Kevin Warsh Proposes Significant Changes to Federal Reserve Traditions
Newly appointed Federal Reserve chair Kevin Warsh oversaw his first Federal Open Market Committee (FOMC) meeting, where interest rates were held steady. Warsh signaled his intent to implement substantial changes to long-standing Fed traditions, including a reduction in forward guidance and the establishment of independent task forces. These reforms aim to shift market focus towards real-time economic data and reevaluate the central bank's data collection and communication methods.
Kevin Warsh, the new chair of the Federal Reserve, presided over his inaugural Federal Open Market Committee (FOMC) meeting, where the committee unanimously voted to hold interest rates steady. This decision was in line with expectations, though half of the FOMC leaders predicted at least one rate hike by year's end.
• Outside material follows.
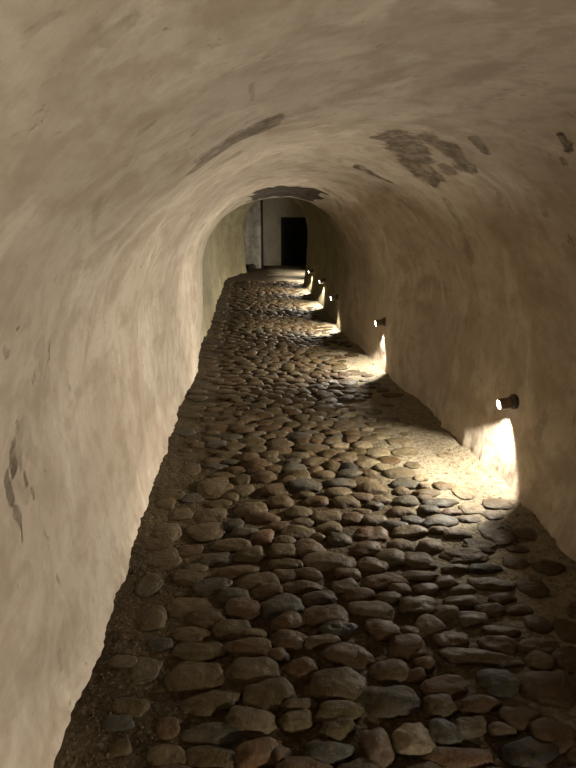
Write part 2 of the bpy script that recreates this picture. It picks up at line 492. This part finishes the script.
# wind the faces so that they look into the tunnel like the normals do
_a, _b, _d = P[100, NT//2], P[100, NT//2+1], P[101, NT//2]
FLIP = np.cross(_b-_a, _d-_a)[2] > 0
def strip(name, i0, i1, label):
    n = i1-i0+1
    idx = np.arange(len(ys)*n).reshape(len(ys), n)
    a = idx[:-1,:-1].ravel(); b = idx[:-1,1:].ravel(); c = idx[1:,1:].ravel(); d = idx[1:,:-1].ravel()
    faces = np.stack([a,d,c,b] if FLIP else [a,b,c,d], 1)
    me = bpy.data.meshes.new(name)
    V = P[:, i0:i1+1].reshape(-1, 3)
    me.vertices.add(len(V)); me.vertices.foreach_set('co', V.ravel())
    me.loops.add(faces.size); me.loops.foreach_set('vertex_index', faces.ravel().astype(np.int32))
    me.polygons.add(len(faces)); me.polygons.foreach_set('loop_start', np.arange(0, faces.size, 4, dtype=np.int32))
    me.update(calc_edges=True); me.validate()
    me.polygons.foreach_set('use_smooth', [True]*len(me.polygons))
    me.materials.append(M_WALL)
    ca = me.color_attributes.new('stain', 'FLOAT_COLOR', 'POINT')
    sel = np.arange(len(flat)).reshape(len(ys), NT+1)[:, i0:i1+1].ravel()
    ca.data.foreach_set('color', np.stack([SF[sel], SG[sel], SB[sel], np.ones(len(sel))], 1).ravel().astype(np.float32))
    me.normals_split_custom_set_from_vertices(N[:, i0:i1+1].reshape(-1, 3).tolist())
    o = bpy.data.objects.new(name, me); COL.objects.link(o)
    return tag(o, label, kind='structure')
iL, iR = NT//4, NT*3//4
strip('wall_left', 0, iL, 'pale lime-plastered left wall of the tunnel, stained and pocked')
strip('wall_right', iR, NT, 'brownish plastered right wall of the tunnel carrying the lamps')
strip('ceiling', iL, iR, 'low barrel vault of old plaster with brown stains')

def quad_wall(name, pts, m, label):
    o = make(name, pts, [(0,1,2,3)], m, sm=False); return tag(o, label, kind='structure')
quad_wall('wall_near', [(-1,-3.98,-.1),(2,-3.98,-.1),(2,-3.98,2.3),(-1,-3.98,2.3)], M_WALL, 'plaster wall closing the tunnel behind the viewer')
# back wall with a doorway hole, with thickness
dx0, dx1, dz = 1.30, 2.10, 1.44
X0, X1, Z1, YB, TH = -2.0, 3.8, 3.2, 18.0, .25
vs = []
for y in (YB, YB+TH):
    vs += [(X0,y,-.1),(dx0,y,-.1),(dx0,y,dz),(dx1,y,dz),(dx1,y,-.1),(X1,y,-.1),(X1,y,Z1),(X0,y,Z1)]
F = [(0,1,2,7),(2,3,6,7),(3,4,5,6)]
F2 = [tuple(8+i for i in f[::-1]) for f in F]
side = [(1,9,10,2),(2,10,11,3),(3,11,12,4)]
tag(make('wall_back', vs, F+F2+side, M_END, sm=False), 'pale plastered wall closing the far end of the tunnel', kind='structure')
def box(x0,x1,y0,y1,z0,z1):
    return [(x0,y0,z0),(x1,y0,z0),(x1,y1,z0),(x0,y1,z0),(x0,y0,z1),(x1,y0,z1),(x1,y1,z1),(x0,y1,z1)], \
        [(0,3,2,1),(4,5,6,7),(0,1,5,4),(1,2,6,5),(2,3,7,6),(3,0,4,7)]
def boxes(bs):
    V, Fq = [], []
    for b in bs:
        v, f = box(*b); k = len(V); V += v; Fq += [tuple(k+i for i in q) for q in f]
    return V, Fq
planks = [(dx0+.06+i*.17, dx0+.06+i*.17+.165, YB+.16, YB+.20, 0, dz-.06) for i in range(4)]
door = make('doorway_shade_1', *boxes(planks), M_DOORWAY_DARK, sm=False)
tag(door, 'low dark doorway in the back wall, its darkness painted on planks', kind='structure')
make('door_frame', *boxes([(dx0-.03,dx0+.055,YB-.02,YB+.22,-.02,dz+.03),(dx1-.055,dx1+.03,YB-.02,YB+.22,-.02,dz+.03),(dx0+.055,dx1-.055,YB-.02,YB+.22,dz-.05,dz+.03)]), M_FRAME, door, False)
make('shade_plank_hinge', *boxes([(dx0+.07,dx0+.40,YB+.145,YB+.16,.25,.30)]), M_FRAME, door, False)
make('shade_plank_hinge', *boxes([(dx0+.07,dx0+.40,YB+.145,YB+.16,1.12,1.17)]), M_FRAME, door, False)

# rough pier standing free before the back wall
def pier():
    x0, x1, y0, y1, h = .0, .60, 17.15, 17.6, 2.9
    V, Fq = [], []; n, rows = 10, 60
    for k in range(rows+1):
        z = -.05+k/rows*h
        ring = []
        for a, b, s in ((x0,y0,0),(x1,y0,1),(x1,y1,2),(x0,y1,3)):
            c, d = [(x1,y0),(x1,y1),(x0,y1),(x0,y0)][s]
            for i in range(n):
                u = i/n; x, y = a+(c-a)*u, b+(d-b)*u
                if i == 0: x += .02*(1 if x < .3 else -1); y += .02*(1 if y < 17.3 else -1)
                w = .03*mn.noise(Vector((x*5,y*5,z*4)))+.012*mn.noise(Vector((x*14,y*14,z*14)))
                ring.append((x+w, y+w, z))
        V += ring
    m = 4*n
    for k in range(rows):
        for i in range(m):
            j = (i+1) % m; Fq.append((k*m+i, k*m+j, (k+1)*m+j, (k+1)*m+i))
    Fq.append(tuple(rows*m+i for i in range(m)))
    return V, Fq
tag(make('trim_1', *boxes([(.62,.68,17.30,17.42,-.05,2.9)]), M_FRAME, sm=False), 'thin dark upright strip on the right of the far pier', kind='structure')  # narrow dark strip along the right side of the pier
tag(make('wall_pier', *pier(), M_PIER), 'rough whitewashed masonry pier beside the far left corner', kind='structure')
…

Warsh, known for his stance on inflation, indicated his intention to revise several long-standing Fed traditions. He chose to eliminate the forward guidance typically included in the June statement, presenting a more concise document compared to those under his predecessor, Jerome Powell. While the quarterly dot plot, showing FOMC members' rate estimates, was still published, Warsh abstained from submitting his own prediction for future rates.
This shift, which critics suggest could reduce transparency, is intended to encourage financial markets to rely less on Fed pronouncements and more on incoming economic data. Warsh stated that markets perform best when reacting to real-time information, allowing them to better price likely outcomes and tail risks. He also aims to reevaluate the data the Fed uses, favoring real-time numbers over historical data and phasing out what he termed "old-fashioned survey methods."
To facilitate these changes and modernize the central bank's approach, Warsh plans to appoint independent task forces. These groups, comprising economic experts and FOMC leaders, will focus on key areas such as data handling, jobs and productivity, communication, inflation, and the balance sheet. Warsh expressed confidence in the committee and the Fed's ability to fulfill its dual mandate, clarifying that these initiatives represent structural changes rather than outsourcing decisions.
According to Business Insider, Warsh's first press conference primarily highlighted his plans for these significant procedural and operational changes at the central bank.